Include the line containing "FPX, CX, HY, CH" and all lines before it, repeated exactly from the listing below, without pictures.

* * * * * * * * *

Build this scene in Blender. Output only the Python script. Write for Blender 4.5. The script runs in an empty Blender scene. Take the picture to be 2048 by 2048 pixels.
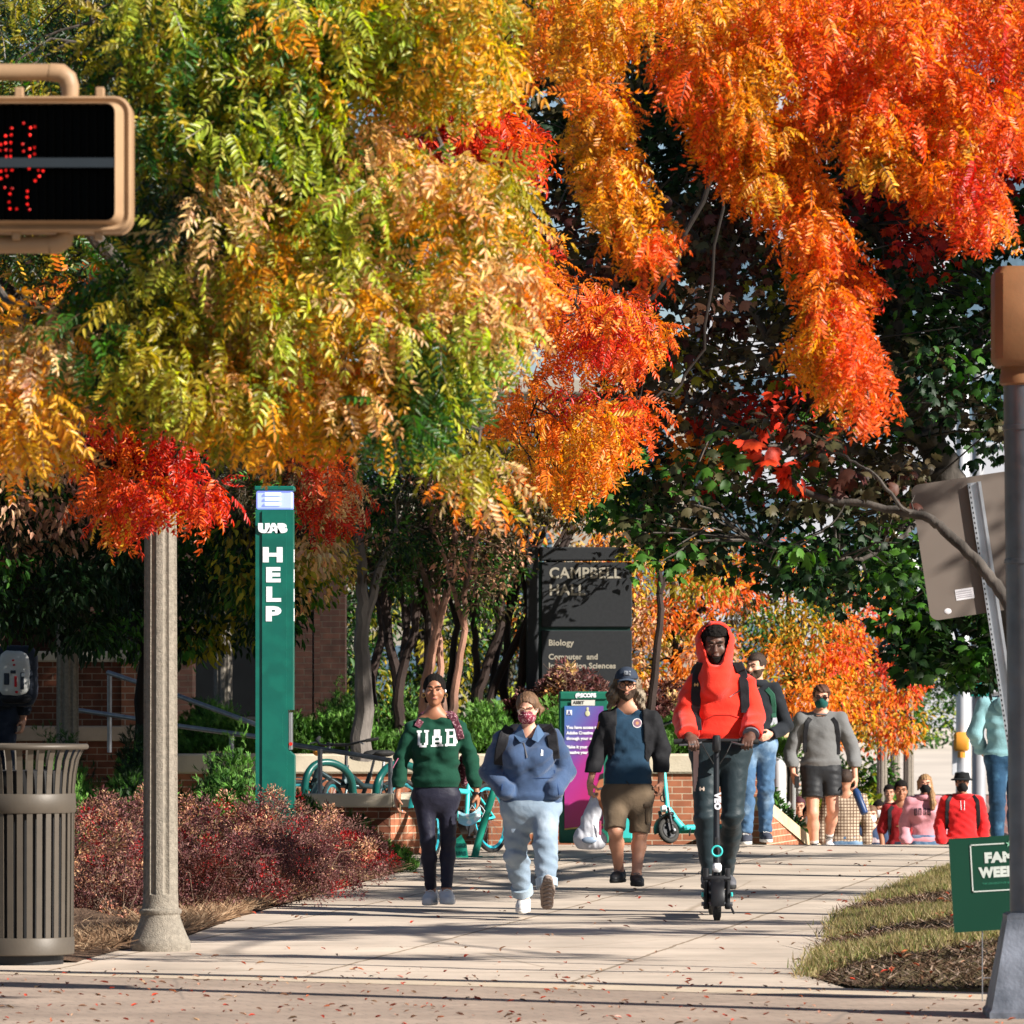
import bpy, math, random
import numpy as np
from mathutils import Vector, Matrix
from mathutils.bvhtree import BVHTree

S = bpy.context.scene
COL = S.collection
RAD = math.radians
FPX, CX, HY, CH = 11700.0, 1024.0, 1365.0, 1.6      # focal length (px of a 2048 frame), centre, horizon row, eye height

# ---------------------------------------------------------------- camera, sky, sun
cam_d = bpy.data.cameras.new('camera'); cam = bpy.data.objects.new('camera', cam_d); COL.objects.link(cam)
cam.location = (0, 0, CH); cam.rotation_euler = (RAD(90), 0, 0)
cam_d.sensor_width = 36; cam_d.lens = 36 * FPX / 2048.0
cam_d.shift_y = (HY - 1024.0) / 2048.0
cam_d.clip_start = 1; cam_d.clip_end = 3000
cam_d.dof.use_dof = True; cam_d.dof.focus_distance = 42.0; cam_d.dof.aperture_fstop = 11.0
S.camera = cam
S.cycles.max_bounces = 6; S.cycles.diffuse_bounces = 2; S.cycles.glossy_bounces = 2; S.cycles.transmission_bounces = 2
SUN = Vector((0.75, -0.43, 0.50)).normalized()
w = bpy.data.worlds.new('World'); S.world = w; w.use_nodes = True
nt = w.node_tree; bg = nt.nodes['Background']; sky = nt.nodes.new('ShaderNodeTexSky')
sky.sky_type = 'NISHITA'; sky.sun_disc = False; sky.air_density = .75; sky.dust_density = .3
sky.sun_elevation = math.asin(SUN.z); sky.sun_rotation = math.atan2(SUN.x, SUN.y)
nt.links.new(sky.outputs[0], bg.inputs[0]); bg.inputs[1].default_value = 0.05
sl = bpy.data.lights.new('sun', 'SUN'); sl.energy = 5.0; sl.angle = RAD(0.5); sl.color = (1.0, 0.945, 0.865)
so = bpy.data.objects.new('sun', sl); COL.objects.link(so)
so.rotation_euler = SUN.to_track_quat('Z', 'Y').to_euler(); so.location = (20, 0, 30)
S.view_settings.view_transform = 'Standard'; S.view_settings.look = 'None'
S.view_settings.exposure = 1.0; S.view_settings.gamma = 1; S.view_settings.use_curve_mapping = False

# ---------------------------------------------------------------- helpers
def P(px, py, D): return Vector(((px - CX) / FPX * D, D, CH + (HY - py) / FPX * D))
def GD(py, z=0.0): return (CH - z) * FPX / (py - HY)          # distance of a ground row
def G(px, py, z=0.0):
    D = GD(py, z); return Vector(((px - CX) / FPX * D, D, z))

def tago(o, label=None, cat=None, group=None, kind=None):
    if label: o['label'] = label
    if cat: o['category'] = cat
    if group: o['group'] = group
    if kind: o['kind'] = kind
    return o

def thing(name, label, cat, loc=(0, 0, 0), rz=0, group=None):
    o = bpy.data.objects.new(name, None); COL.objects.link(o)
    o.location = loc; o.rotation_euler = (0, 0, rz); o.empty_display_size = 0.1
    return tago(o, label, cat, group)

class MB:
    def __init__(s): s.v = []; s.f = []
    def add(s, vs, fs):
        n = len(s.v); s.v += [tuple(v) for v in vs]; s.f += [tuple(i + n for i in f) for f in fs]; return s
    def box(s, a, b, M=None):
        x0, y0, z0 = a; x1, y1, z1 = b
        vs = [(x0,y0,z0),(x1,y0,z0),(x1,y1,z0),(x0,y1,z0),(x0,y0,z1),(x1,y0,z1),(x1,y1,z1),(x0,y1,z1)]
        if M: vs = [M @ Vector(v) for v in vs]
        return s.add(vs, [(0,3,2,1),(4,5,6,7),(0,1,5,4),(1,2,6,5),(2,3,7,6),(3,0,4,7)])
    def bbox(s, a, b, r=0.01, M=None):                   # box with chamfered vertical and horizontal edges
        x0, y0, z0 = a; x1, y1, z1 = b
        r = min(r, abs(x1-x0)*.45, abs(y1-y0)*.45, abs(z1-z0)*.45)
        def ring(z, i): return [(x0+r+i,y0+i,z),(x1-r-i,y0+i,z),(x1-i,y0+r+i,z),(x1-i,y1-r-i,z),(x1-r-i,y1-i,z),(x0+r+i,y1-i,z),(x0+i,y1-r-i,z),(x0+i,y0+r+i,z)]
        vs = ring(z0, r*.6) + ring(z0+r, 0) + ring(z1-r, 0) + ring(z1, r*.6)
        fs = [tuple(range(7,-1,-1)), tuple(range(24,32))]
        for k in range(3):
            for i in range(8): fs.append((k*8+i, k*8+(i+1)%8, k*8+8+(i+1)%8, k*8+8+i))
        if M: vs = [M @ Vector(v) for v in vs]
        return s.add(vs, fs)
    def tube(s, pts, rad, n=10, cap=True):
        pts = [Vector(p) for p in pts]
        if not hasattr(rad, '__len__'): rad = [rad]*len(pts)
        up = None; vs = []; fs = []
        for i, p in enumerate(pts):
            d = (pts[min(i+1, len(pts)-1)] - pts[max(i-1, 0)])
            d = d.normalized() if d.length > 1e-9 else Vector((0,0,1))
            if up is None:
                up = Vector((0,0,1)) if abs(d.z) < .9 else Vector((1,0,0))
            a = up - d * up.dot(d)
            if a.length < 1e-6: a = d.orthogonal()
            a.normalize(); b = d.cross(a); up = a
            for k in range(n):
                t = 2*math.pi*k/n; vs.append(p + (a*math.cos(t) + b*math.sin(t))*rad[i])
        for i in range(len(pts)-1):
            for k in range(n): fs.append((i*n+k, i*n+(k+1)%n, (i+1)*n+(k+1)%n, (i+1)*n+k))
        if cap: fs.append(tuple(range(n-1,-1,-1))); fs.append(tuple((len(pts)-1)*n+k for k in range(n)))
        return s.add(vs, fs)
    def torus(s, c, R, r, axis='x', n=32, m=8, a0=0, a1=2*math.pi, sc=(1,1)):
        vs = []; fs = []; c = Vector(c); full = abs(a1-a0-2*math.pi) < 1e-6; nn = n if full else n+1
        for i in range(nn):
            t = a0+(a1-a0)*i/n
            for k in range(m):
                u = 2*math.pi*k/m; q = R + r*math.cos(u)*sc[0]; h = r*math.sin(u)*sc[1]
                if axis == 'x': v = (h, q*math.cos(t), q*math.sin(t))
                elif axis == 'y': v = (q*math.cos(t), h, q*math.sin(t))
                else: v = (q*math.cos(t), q*math.sin(t), h)
                vs.append(c+Vector(v))
        for i in range(n):
            j = (i+1) % nn
            for k in range(m): fs.append((i*m+k, i*m+(k+1)%m, j*m+(k+1)%m, j*m+k))
        return s.add(vs, fs)
    def lathe(s, prof, n=24, c=(0,0,0), flute=None):
        vs = []; fs = []; c = Vector(c)
        for r, z in prof:
            for k in range(n):
                t = 2*math.pi*k/n; rr = r*(flute(k, z) if flute else 1)
                vs.append(c+Vector((rr*math.cos(t), rr*math.sin(t), z)))
        for i in range(len(prof)-1):
            for k in range(n): fs.append((i*n+k, i*n+(k+1)%n, (i+1)*n+(k+1)%n, (i+1)*n+k))
        fs.append(tuple(range(n-1,-1,-1))); fs.append(tuple((len(prof)-1)*n+k for k in range(n)))
        return s.add(vs, fs)
    def sphere(s, c, r, n=14, m=9, sc=(1,1,1)):
        return s.lathe([(max(1e-4, r*math.sin(math.pi*i/m)), -r*math.cos(math.pi*i/m)) for i in range(m+1)], n) if False else s._sph(Vector(c), r, n, m, sc)
    def _sph(s, c, r, n, m, sc):
        vs = []; fs = []
        for i in range(m+1):
            a = math.pi*i/m
            for k in range(n):
                t = 2*math.pi*k/n
                vs.append(c+Vector((r*sc[0]*max(1e-3, math.sin(a))*math.cos(t), r*sc[1]*max(1e-3, math.sin(a))*math.sin(t), -r*sc[2]*math.cos(a))))
        for i in range(m):
            for k in range(n): fs.append((i*n+k, i*n+(k+1)%n, (i+1)*n+(k+1)%n, (i+1)*n+k))
        fs.append(tuple(range(n-1,-1,-1))); fs.append(tuple(m*n+k for k in range(n)))
        return s.add(vs, fs)
    def prism(s, poly, y0, y1, M=None):                    # outline in x,z extruded along y
        n = len(poly); vs = [(x, y0, z) for x, z in poly] + [(x, y1, z) for x, z in poly]
        fs = [tuple(range(n)), tuple(range(2*n-1, n-1, -1))] + [(i, i+n, (i+1)%n+n, (i+1)%n) for i in range(n)]
        if M: vs = [M @ Vector(v) for v in vs]
        return s.add(vs, fs)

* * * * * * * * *

Answer for this exercise —
Build this scene in Blender. Output only the Python script. Write for Blender 4.5. The script runs in an empty Blender scene. Take the picture to be 2048 by 2048 pixels.
import bpy, math, random
import numpy as np
from mathutils import Vector, Matrix
from mathutils.bvhtree import BVHTree

S = bpy.context.scene
COL = S.collection
RAD = math.radians
FPX, CX, HY, CH = 11700.0, 1024.0, 1365.0, 1.6      # focal length (px of a 2048 frame), centre, horizon row, eye height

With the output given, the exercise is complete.